• _SUPPLIED DATA_
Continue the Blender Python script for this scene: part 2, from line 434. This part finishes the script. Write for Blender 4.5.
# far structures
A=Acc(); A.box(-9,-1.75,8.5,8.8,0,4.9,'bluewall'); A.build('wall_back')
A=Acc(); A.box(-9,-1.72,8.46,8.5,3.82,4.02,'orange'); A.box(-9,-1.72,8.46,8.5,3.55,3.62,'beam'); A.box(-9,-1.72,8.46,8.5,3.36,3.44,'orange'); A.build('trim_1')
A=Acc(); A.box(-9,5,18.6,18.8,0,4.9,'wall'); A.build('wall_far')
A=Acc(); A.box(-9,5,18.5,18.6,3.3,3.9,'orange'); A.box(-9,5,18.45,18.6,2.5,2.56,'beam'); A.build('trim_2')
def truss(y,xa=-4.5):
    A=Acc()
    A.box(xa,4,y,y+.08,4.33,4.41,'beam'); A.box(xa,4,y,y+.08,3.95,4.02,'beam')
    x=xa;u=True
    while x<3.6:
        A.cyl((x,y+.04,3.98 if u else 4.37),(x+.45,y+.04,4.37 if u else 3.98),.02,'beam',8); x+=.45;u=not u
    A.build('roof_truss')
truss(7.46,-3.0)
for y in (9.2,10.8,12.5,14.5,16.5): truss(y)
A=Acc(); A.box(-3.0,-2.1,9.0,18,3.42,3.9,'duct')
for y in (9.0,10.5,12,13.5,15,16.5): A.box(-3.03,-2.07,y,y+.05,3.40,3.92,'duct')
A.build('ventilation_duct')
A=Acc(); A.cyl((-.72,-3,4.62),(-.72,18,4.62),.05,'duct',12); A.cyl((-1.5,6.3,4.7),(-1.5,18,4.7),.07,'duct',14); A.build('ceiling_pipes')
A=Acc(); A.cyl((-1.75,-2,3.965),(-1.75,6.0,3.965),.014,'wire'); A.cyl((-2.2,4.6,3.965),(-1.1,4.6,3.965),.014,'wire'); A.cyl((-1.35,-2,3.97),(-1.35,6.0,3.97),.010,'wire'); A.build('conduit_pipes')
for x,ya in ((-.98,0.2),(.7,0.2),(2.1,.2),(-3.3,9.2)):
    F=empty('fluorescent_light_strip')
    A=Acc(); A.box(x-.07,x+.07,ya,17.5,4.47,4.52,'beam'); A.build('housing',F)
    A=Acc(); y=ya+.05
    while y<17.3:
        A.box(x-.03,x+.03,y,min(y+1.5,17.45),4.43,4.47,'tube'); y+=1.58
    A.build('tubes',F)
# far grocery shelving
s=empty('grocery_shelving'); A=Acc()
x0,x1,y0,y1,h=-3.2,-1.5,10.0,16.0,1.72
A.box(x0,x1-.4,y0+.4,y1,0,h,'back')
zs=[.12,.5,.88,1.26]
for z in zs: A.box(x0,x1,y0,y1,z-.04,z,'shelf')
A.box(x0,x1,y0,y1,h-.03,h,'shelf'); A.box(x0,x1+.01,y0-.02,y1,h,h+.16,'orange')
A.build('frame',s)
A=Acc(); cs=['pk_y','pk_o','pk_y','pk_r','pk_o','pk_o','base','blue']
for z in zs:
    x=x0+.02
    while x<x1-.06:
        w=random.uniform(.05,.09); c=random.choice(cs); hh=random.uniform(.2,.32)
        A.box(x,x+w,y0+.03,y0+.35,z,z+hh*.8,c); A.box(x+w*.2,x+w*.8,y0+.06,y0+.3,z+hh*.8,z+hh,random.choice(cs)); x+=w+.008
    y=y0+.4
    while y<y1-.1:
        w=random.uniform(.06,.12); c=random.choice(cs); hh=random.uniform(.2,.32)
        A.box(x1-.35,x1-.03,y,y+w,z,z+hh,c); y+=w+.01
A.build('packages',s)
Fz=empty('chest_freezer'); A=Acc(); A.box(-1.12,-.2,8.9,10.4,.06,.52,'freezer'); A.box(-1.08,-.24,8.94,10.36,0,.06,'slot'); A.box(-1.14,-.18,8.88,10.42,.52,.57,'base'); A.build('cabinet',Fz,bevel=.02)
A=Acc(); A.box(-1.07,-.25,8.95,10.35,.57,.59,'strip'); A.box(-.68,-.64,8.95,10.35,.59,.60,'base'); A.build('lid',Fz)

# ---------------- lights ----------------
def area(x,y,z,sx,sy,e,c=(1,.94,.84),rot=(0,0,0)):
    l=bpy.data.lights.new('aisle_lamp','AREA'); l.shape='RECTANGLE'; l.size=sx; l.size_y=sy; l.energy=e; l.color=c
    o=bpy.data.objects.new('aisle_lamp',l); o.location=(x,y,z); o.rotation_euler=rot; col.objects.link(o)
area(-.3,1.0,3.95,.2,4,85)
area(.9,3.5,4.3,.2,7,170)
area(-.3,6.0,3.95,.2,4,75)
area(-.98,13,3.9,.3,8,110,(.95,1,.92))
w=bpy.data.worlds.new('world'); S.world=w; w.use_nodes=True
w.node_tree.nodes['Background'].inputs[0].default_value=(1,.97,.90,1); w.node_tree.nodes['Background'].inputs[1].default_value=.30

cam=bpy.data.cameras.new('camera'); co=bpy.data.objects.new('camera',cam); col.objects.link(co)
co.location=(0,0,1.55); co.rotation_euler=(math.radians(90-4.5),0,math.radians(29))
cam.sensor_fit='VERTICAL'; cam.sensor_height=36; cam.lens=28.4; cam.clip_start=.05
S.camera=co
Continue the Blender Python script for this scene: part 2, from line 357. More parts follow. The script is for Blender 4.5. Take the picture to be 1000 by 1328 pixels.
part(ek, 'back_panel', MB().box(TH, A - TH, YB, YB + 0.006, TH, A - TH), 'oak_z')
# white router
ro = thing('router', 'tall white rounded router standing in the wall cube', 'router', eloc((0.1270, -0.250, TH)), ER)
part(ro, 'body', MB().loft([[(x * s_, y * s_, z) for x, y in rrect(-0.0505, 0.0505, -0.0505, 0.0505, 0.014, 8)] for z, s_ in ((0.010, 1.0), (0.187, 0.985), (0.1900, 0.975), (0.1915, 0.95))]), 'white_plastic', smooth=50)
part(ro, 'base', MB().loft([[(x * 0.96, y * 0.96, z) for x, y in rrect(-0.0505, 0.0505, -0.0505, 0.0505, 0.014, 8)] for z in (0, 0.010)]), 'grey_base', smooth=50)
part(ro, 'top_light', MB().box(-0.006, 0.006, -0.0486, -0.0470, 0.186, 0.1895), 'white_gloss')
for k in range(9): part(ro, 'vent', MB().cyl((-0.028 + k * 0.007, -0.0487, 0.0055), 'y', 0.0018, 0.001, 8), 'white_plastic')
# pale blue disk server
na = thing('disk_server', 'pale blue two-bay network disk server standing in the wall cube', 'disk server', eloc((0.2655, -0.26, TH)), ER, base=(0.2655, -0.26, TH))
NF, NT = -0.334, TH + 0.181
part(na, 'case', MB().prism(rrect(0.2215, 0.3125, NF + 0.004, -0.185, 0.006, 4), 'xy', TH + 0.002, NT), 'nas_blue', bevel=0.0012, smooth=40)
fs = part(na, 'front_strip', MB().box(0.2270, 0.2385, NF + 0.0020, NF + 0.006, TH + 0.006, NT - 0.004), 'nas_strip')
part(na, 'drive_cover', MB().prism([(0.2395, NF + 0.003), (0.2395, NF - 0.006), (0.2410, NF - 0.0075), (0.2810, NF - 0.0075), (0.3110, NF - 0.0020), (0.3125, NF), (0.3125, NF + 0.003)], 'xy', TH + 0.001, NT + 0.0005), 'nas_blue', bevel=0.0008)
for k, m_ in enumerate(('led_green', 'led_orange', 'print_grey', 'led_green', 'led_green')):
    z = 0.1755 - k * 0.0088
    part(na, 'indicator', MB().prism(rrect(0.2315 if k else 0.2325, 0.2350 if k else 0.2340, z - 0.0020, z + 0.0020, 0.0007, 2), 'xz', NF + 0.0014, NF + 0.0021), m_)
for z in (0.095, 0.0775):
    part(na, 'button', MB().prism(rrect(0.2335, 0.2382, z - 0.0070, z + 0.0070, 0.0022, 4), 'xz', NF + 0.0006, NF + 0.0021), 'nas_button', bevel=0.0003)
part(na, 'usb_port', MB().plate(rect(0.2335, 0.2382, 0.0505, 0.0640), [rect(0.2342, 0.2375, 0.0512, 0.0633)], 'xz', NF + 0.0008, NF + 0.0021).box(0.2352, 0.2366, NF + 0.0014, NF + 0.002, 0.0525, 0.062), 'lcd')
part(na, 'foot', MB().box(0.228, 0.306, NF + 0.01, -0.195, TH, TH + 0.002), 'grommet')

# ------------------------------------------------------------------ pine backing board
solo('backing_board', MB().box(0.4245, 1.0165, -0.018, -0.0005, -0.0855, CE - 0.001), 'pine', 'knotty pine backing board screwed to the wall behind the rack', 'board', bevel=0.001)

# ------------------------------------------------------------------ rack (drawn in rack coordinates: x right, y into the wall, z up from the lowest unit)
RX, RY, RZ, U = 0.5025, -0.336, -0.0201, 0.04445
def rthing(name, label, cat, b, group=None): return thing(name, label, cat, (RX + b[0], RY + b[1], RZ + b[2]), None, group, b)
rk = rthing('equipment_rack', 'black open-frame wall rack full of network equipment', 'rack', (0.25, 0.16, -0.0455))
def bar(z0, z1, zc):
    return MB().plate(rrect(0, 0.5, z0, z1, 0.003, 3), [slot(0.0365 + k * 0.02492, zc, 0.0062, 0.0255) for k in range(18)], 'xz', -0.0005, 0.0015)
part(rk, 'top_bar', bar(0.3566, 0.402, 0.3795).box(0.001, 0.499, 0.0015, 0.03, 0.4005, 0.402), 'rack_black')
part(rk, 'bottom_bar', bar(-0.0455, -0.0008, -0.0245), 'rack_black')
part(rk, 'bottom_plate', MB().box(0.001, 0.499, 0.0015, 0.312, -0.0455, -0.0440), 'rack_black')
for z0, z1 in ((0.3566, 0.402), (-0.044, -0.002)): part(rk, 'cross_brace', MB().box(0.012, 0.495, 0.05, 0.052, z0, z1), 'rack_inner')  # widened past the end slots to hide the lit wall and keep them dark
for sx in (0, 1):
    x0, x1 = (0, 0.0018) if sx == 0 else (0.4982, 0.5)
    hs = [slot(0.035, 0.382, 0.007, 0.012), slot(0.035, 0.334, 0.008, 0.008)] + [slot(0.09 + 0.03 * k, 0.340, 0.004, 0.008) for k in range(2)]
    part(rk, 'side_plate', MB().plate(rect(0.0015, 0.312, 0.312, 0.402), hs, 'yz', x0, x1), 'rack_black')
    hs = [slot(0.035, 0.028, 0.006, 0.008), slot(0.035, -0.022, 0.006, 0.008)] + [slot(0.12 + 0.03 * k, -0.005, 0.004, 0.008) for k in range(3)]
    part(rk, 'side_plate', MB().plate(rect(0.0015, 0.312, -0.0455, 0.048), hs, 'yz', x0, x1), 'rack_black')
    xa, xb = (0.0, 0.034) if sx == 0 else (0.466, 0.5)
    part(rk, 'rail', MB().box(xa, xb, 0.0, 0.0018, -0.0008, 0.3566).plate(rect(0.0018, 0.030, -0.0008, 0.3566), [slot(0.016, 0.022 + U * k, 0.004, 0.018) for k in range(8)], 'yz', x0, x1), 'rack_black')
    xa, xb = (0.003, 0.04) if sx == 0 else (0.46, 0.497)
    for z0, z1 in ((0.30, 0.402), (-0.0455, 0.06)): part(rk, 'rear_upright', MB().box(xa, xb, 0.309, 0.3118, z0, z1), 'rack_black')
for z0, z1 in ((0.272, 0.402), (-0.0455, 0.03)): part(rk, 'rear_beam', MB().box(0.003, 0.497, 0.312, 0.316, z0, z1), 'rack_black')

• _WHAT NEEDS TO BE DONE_
Filter the entries down to the lines with the word "Continue" in them.

• _RESPONSE TO THIS TASK_
Continue the Blender Python script for this scene: part 2, from line 434. This part finishes the script. Write for Blender 4.5.
Continue the Blender Python script for this scene: part 2, from line 357. More parts follow. The script is for Blender 4.5. Take the picture to be 1000 by 1328 pixels.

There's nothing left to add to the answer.